CHEYENNE -- No other democracy in the world erects as many obstructions to voters and third-party candidates as the United States, including independent candidates for president such as himself, long-time social critic, consumer advocate, lawyer and author Ralph Nader said Thursday.
During a news conference in the Capitol rotunda, Nader said that despite lack of national coverage by the television networks, his campaign has 6 percent of the vote nationally.
This makes his campaign the No. 3 party in the presidential race, he said.
The Republican and Democratic parties control the gateways to the tens of million of viewers who will watch the three presidential debates this fall.
This system "has allowed the government of the United States to be hijacked by giant corporations, department by department," he said.
Nader, 74, has been certified as an independent candidate for president by the Wyoming Secretary of State's Office. His ticket-mate is Matt Gonzalez, a San Francisco lawyer.
A second independent candidate for president whose name will be on Wyoming's general election ballot is Chuck Baldwin, a Baptist minister from Florida and a member of the Constitution Party
Nader's campaign, he said, agrees with the majority of the American people who believe the nation is going in the wrong direction and that the two major parties are failing them.
"That's what we're working very hard to provide, to give people of this country a sense of their power, which can only be exercised if they have a wide array of agendas and candidates," he said.
Nader's goal in this, his fourth campaign for president, is to raise critical issues the major party candidates are not talking about, including a single-payer, Canadian-style, private-delivery, free-choice public health insurance system for everyone, a living wage, and an end to corporate welfare and corporate crime.

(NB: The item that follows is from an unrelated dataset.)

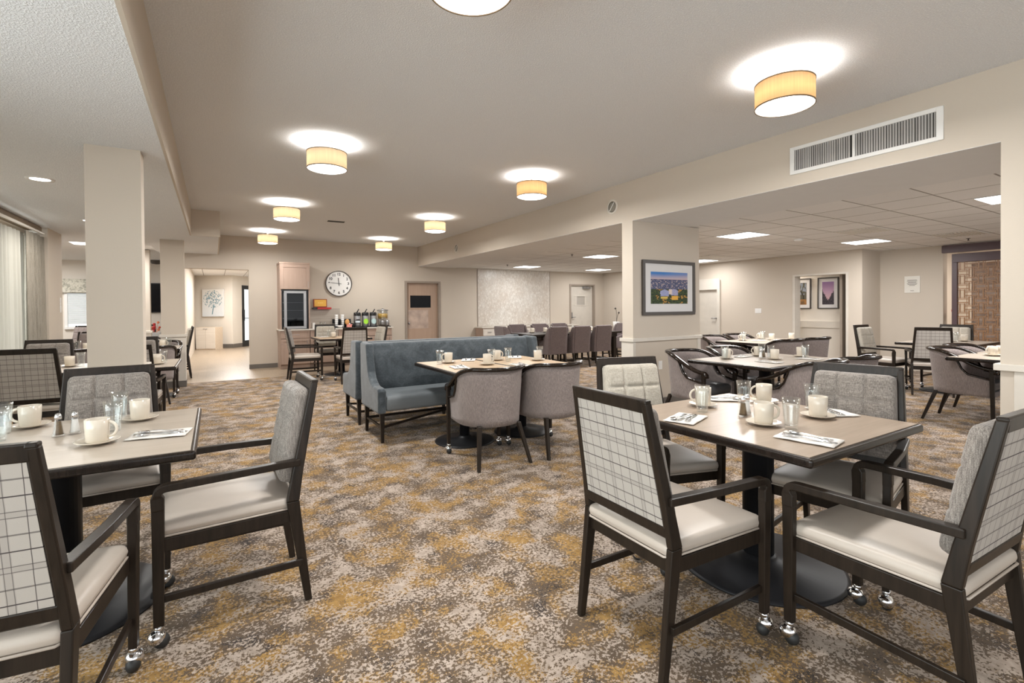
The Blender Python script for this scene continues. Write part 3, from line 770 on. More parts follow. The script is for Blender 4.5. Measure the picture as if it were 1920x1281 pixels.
def framed(name, label, loc, rot, w, h, fr, mw, fn, cat='picture', nx=90, glassy=False):
    t = thing(name, label, cat, loc, rot)
    M().box(-w/2, w/2, -.032, 0, -h/2, -h/2+fr).box(-w/2, w/2, -.032, 0, h/2-fr, h/2).box(-w/2, -w/2+fr, -.032, 0, -h/2+fr, h/2-fr).box(w/2-fr, w/2, -.032, 0, -h/2+fr, h/2-fr).obj('picture_frame', 'frame', t, .003)
    M().box(-w/2+fr, w/2-fr, -.018, -.004, -h/2+fr, h/2-fr).obj('mount', 'mat_board', t)
    me = picture(fn, w-2*fr-2*mw, h-2*fr-2*mw, nx, nx); me.materials.append(MT['ink'])
    p = bpy.data.objects.new('photo_print', me); COL.objects.link(p); p.parent = t; p.location = (0, -.0195, 0)
    return t
framed('framed_picture', 'charcoal framed aerial city photo with white mount on the pillar', (5.383, 4.64, 1.597), 0, 1.05, .745, .045, .11, city, nx=130)
framed('framed_picture', 'framed photo of a twisted tree in the alcove, left of the pair', (12.0, 6.36, 1.62), -pi/2, .48, .72, .025, .075, autumn)
framed('framed_picture', 'framed dusk photo in the alcove, right of the pair', (12.0, 5.745, 1.62), -pi/2, .45, .72, .025, .075, dusk)
cv = thing('canvas_painting', 'unframed canvas of blue leaves above the pale cabinet in the hall', 'painting', (.0, 20.23, 1.60), -.552)
M().box(-.37, .37, -.07, 0, -.48, .48).obj('canvas', 'mat_board', cv)
me = picture(bouquet, .74, .96, 90, 90); me.materials.append(MT['ink']); p = bpy.data.objects.new('painted_face', me); COL.objects.link(p); p.parent = cv; p.location = (0, -.072, 0)
tv = thing('television', 'black wall television seen between the two columns', 'television', (-1.45, 15.99, 1.68))
M().box(-.62, .62, -.05, 0, -.39, .39).obj('housing', 'black', tv, .005); M().box(-.6, .6, -.053, -.05, -.37, .37).obj('screen', 'screen', tv)

# ------------------------------------------------------------------ clock
ck = thing('wall_clock', 'round white wall clock with black numerals and dark rim', 'clock', (2.644, W, 1.975))
RX = Matrix.Rotation(pi/2, 4, 'X')
M().lathe([(.30, 0), (.315, .005), (.315, .045), (.300, .05), (.298, .01)], 64, T=RX, caps=False).obj('rim', 'frame', ck)
M().lathe([(.298, .008), (.298, .022)], 64, T=RX).obj('dial', 'white', ck)
def text_mesh(items, name, m, parent, y):
    V = []; F = []
    for s, x, z, size in items:
        c = bpy.data.curves.new('t', 'FONT'); c.body = s; c.size = size; c.align_x = 'CENTER'; c.align_y = 'CENTER'; c.extrude = .001; c.offset = .0028
        o = bpy.data.objects.new('t', c); me = bpy.data.meshes.new_from_object(o)
        b = len(V); V += [(v.co.x+x, y-v.co.z, v.co.y+z) for v in me.vertices]; F += [tuple(b+i for i in p.vertices) for p in me.polygons]
        bpy.data.objects.remove(o); bpy.data.curves.remove(c)
    q = M(); q.add(V, F); return q.obj(name, m, parent, weld=False)
for i in range(12): text_mesh([(str(i if i else 12), .228*sin(i*pi/6), .228*cos(i*pi/6), .088)], 'numeral', 'black', ck, -.0235)
def hand(ang, ln, tail, w): return M().box(-w, w, -.030, -.027, -tail, ln, Matrix.Rotation(ang, 4, 'Y'))
hand(radians(-6), .14, .055, .008).obj('hour_hand', 'black', ck); hand(radians(-84), .19, .06, .0055).obj('minute_hand', 'black', ck)
M().lathe([(.012, .026), (.012, .034)], 16, T=RX).obj('hub', 'black', ck)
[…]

He said he urged Jackson attorney Gerry Spence to run for federal office several years ago and again this year against Republican Sen. Mike Enzi, but Spence declined both times.
"It's really part of the Democratic Party's problems in that they cannot get very attractive candidates to take on, in the mountain states, the incumbent Republicans," Nader said.
As a result, the Democrats forfeited about six to eight senate seats in the region, a situation that Howard Dean, chairman of the Democratic National Committee, tried to turn around.
Nader turned to Wyoming's "substantial" coal deposits and the hazards to the environment of burning coal.
"I think someday burning coal for electrical power will be a crime against humanity," Nader said. "It's always been a crime against coal miners."
Despite high coal prices, the coal industry is pushing for federal and state loan guarantees to build large coal burning plants.
Basin Electric Power Co. is building the Dry Forks coal fired plant near Gillette, he said, which lacks the technology to capture carbon emissions and will emit millions of tons of carbon dioxide over the years.
He said the two major presidential candidates, Republican John McCain and Democrat Barack Obama, can be called "coal senators" for their votes in favor of loan guarantees to the coal industry.
Instead of burning more coal the nation should be producing and consuming less energy, Nader said, adding that he agrees with oilman T. Boone Pickens about the potential for wind energy.